Terry Swift - President, CEO
On a lot of what we're doing with the intermediate depth sand is what we did 2.5 years ago with the shallow sands. We have clearly found these sands ring the salt feature. Originally when we got this deal, we started mapping the sands from 1200 feet on down and exploited them. We're doing the same thing with the intermediate. We're mapping a lot of the sands that produced a lot of cumulative production to the North around to the West and the South and that is what we will be targeting.
Rehan Rashid - Analyst
Okay, sounds good. Thanks.
Operator
At this time, there appear to be no further questions in the queue. I would like to turn the floor back over the speakers for any closing remarks.

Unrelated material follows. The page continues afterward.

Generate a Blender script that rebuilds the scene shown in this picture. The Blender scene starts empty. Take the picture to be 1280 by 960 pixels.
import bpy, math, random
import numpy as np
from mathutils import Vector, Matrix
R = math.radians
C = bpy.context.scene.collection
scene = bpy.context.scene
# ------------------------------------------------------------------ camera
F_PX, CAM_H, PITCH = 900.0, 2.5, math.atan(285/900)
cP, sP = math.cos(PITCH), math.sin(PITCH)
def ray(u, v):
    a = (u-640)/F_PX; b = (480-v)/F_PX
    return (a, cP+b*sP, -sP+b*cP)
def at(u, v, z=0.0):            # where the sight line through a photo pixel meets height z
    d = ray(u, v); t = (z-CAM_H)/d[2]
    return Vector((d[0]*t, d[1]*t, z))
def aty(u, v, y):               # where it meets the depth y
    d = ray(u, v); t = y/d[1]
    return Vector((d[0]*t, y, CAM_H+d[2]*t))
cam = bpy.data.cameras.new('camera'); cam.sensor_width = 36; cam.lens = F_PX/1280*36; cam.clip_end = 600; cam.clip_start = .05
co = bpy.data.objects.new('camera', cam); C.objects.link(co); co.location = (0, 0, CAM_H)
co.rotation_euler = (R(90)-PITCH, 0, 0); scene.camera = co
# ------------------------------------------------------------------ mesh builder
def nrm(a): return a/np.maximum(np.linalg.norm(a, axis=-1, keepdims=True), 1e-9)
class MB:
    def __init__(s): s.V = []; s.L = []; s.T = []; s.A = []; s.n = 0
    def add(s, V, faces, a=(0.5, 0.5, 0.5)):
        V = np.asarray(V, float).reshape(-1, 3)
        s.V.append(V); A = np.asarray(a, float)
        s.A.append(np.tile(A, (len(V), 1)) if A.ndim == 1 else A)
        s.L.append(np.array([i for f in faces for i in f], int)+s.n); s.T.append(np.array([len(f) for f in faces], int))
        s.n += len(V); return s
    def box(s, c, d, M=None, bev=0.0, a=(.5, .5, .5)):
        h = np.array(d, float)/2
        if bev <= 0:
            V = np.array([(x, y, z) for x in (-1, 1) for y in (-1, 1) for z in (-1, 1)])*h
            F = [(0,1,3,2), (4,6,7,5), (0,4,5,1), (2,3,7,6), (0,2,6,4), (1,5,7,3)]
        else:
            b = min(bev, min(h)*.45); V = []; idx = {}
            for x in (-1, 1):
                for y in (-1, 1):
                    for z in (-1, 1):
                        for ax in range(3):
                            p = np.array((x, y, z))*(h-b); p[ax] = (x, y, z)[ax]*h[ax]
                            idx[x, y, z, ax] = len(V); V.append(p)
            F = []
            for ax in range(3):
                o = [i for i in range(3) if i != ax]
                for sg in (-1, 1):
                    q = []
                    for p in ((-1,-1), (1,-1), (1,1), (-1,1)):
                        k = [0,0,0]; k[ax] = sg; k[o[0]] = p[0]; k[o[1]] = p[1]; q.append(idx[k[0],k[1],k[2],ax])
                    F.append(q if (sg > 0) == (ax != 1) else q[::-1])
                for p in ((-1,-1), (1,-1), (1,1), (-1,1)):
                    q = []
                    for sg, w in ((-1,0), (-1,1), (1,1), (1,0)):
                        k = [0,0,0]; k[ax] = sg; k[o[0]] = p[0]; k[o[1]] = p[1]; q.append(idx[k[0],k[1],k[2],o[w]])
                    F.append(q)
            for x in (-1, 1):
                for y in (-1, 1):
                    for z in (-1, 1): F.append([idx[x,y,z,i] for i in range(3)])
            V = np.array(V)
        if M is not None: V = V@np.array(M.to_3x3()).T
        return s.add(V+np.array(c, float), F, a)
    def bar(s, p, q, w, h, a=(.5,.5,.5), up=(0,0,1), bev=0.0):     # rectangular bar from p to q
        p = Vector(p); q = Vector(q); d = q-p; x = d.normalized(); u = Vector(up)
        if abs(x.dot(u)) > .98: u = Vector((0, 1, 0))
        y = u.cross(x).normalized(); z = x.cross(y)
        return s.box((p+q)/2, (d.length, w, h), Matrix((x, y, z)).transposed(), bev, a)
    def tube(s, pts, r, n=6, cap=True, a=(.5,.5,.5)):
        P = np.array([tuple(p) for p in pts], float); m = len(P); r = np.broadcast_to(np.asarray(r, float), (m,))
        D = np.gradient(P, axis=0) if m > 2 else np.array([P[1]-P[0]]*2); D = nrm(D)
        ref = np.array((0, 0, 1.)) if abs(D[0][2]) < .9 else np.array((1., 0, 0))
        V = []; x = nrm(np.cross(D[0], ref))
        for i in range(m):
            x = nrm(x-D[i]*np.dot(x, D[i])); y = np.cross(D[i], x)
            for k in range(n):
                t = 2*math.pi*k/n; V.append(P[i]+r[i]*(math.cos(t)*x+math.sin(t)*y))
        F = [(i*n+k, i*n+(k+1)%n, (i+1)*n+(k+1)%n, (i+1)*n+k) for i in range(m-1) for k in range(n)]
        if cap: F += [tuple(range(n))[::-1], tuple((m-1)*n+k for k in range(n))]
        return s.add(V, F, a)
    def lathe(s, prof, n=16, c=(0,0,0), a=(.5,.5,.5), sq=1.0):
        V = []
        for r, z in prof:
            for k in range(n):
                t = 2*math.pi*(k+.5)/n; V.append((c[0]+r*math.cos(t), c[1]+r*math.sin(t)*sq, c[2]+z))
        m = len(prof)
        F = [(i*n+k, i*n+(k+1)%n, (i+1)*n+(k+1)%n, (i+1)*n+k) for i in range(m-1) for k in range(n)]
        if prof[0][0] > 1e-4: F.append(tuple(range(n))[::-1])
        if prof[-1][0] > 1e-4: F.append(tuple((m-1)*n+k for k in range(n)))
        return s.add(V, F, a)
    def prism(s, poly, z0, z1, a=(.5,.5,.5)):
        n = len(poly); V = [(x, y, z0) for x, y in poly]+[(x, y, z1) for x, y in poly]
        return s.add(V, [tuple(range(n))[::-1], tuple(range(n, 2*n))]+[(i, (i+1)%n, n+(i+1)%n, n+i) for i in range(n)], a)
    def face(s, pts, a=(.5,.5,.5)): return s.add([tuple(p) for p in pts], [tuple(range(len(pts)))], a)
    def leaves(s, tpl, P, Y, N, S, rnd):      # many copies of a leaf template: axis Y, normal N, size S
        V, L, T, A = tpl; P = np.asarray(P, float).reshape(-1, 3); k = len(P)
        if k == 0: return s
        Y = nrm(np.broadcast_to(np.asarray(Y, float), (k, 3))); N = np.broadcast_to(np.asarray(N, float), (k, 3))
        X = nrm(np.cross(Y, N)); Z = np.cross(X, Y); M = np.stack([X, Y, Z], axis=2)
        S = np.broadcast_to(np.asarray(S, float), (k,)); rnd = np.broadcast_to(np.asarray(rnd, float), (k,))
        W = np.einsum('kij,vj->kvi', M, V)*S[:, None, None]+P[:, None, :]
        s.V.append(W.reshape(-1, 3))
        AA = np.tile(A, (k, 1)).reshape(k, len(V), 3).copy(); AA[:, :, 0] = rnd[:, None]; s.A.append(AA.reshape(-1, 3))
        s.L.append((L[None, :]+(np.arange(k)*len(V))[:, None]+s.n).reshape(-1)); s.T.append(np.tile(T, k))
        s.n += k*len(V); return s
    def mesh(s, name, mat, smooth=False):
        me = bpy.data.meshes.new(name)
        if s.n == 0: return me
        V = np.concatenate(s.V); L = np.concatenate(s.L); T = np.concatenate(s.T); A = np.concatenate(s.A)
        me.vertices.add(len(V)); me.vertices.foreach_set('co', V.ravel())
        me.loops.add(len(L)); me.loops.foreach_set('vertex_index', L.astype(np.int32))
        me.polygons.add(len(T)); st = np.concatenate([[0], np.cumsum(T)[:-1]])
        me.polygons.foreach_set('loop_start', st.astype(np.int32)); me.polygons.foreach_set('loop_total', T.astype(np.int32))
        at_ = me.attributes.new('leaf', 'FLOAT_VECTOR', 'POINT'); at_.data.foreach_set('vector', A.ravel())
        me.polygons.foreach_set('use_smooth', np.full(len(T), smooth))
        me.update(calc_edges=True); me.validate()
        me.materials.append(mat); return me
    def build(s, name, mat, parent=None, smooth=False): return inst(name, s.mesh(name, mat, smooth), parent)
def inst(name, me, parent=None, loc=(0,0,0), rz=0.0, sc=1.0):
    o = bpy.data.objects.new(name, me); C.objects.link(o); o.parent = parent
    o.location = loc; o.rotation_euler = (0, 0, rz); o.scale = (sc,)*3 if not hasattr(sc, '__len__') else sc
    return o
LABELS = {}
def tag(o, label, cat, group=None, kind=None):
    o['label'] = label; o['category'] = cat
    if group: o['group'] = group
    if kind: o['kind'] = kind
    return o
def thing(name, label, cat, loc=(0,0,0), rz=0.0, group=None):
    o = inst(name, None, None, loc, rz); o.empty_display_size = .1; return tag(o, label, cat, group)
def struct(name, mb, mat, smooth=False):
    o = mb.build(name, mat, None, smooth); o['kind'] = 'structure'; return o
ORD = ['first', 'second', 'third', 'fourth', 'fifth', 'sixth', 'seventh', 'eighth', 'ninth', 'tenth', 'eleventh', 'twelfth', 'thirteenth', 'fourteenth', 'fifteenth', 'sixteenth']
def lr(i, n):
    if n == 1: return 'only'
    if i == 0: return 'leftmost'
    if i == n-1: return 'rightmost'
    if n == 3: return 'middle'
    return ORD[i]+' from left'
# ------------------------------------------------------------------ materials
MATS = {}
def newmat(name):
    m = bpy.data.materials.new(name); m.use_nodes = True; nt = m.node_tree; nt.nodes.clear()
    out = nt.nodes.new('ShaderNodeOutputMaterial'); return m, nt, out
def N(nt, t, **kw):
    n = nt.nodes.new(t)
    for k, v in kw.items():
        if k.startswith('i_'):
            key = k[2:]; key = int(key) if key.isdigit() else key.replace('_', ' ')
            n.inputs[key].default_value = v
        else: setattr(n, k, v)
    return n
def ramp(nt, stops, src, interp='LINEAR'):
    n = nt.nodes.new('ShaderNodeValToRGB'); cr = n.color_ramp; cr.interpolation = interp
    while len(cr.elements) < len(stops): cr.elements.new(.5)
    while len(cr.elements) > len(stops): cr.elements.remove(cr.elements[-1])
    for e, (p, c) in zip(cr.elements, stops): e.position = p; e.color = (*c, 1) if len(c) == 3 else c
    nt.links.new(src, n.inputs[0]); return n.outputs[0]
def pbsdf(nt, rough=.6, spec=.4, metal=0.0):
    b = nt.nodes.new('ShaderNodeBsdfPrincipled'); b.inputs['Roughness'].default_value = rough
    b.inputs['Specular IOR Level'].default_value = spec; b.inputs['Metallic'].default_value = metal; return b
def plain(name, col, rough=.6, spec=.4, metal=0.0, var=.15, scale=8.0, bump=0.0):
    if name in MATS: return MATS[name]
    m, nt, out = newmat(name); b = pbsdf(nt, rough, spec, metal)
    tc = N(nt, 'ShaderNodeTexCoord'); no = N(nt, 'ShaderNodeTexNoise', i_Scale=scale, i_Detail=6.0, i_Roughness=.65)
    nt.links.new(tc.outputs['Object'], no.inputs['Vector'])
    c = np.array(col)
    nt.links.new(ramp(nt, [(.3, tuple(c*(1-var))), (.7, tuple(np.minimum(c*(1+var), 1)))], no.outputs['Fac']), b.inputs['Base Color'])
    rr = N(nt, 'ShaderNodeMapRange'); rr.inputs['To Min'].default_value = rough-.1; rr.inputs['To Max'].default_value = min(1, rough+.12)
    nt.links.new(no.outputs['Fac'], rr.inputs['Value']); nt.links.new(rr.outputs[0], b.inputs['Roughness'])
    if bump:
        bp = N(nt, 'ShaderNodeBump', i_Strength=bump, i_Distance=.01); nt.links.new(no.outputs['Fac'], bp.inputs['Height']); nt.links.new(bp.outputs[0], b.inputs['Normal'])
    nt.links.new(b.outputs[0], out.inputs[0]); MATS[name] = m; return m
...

Terry Swift - President, CEO
This is Terry Swift. Once again, we would like to thank you for joining us in our 2004 first-quarter conference call, and we look forward to meeting with you again in the next quarter. Again, the momentum has been very good. We thank you for joining us.
Operator
Thank you. That does conclude today's teleconference. You may disconnect your lines at this time and have a wonderful day.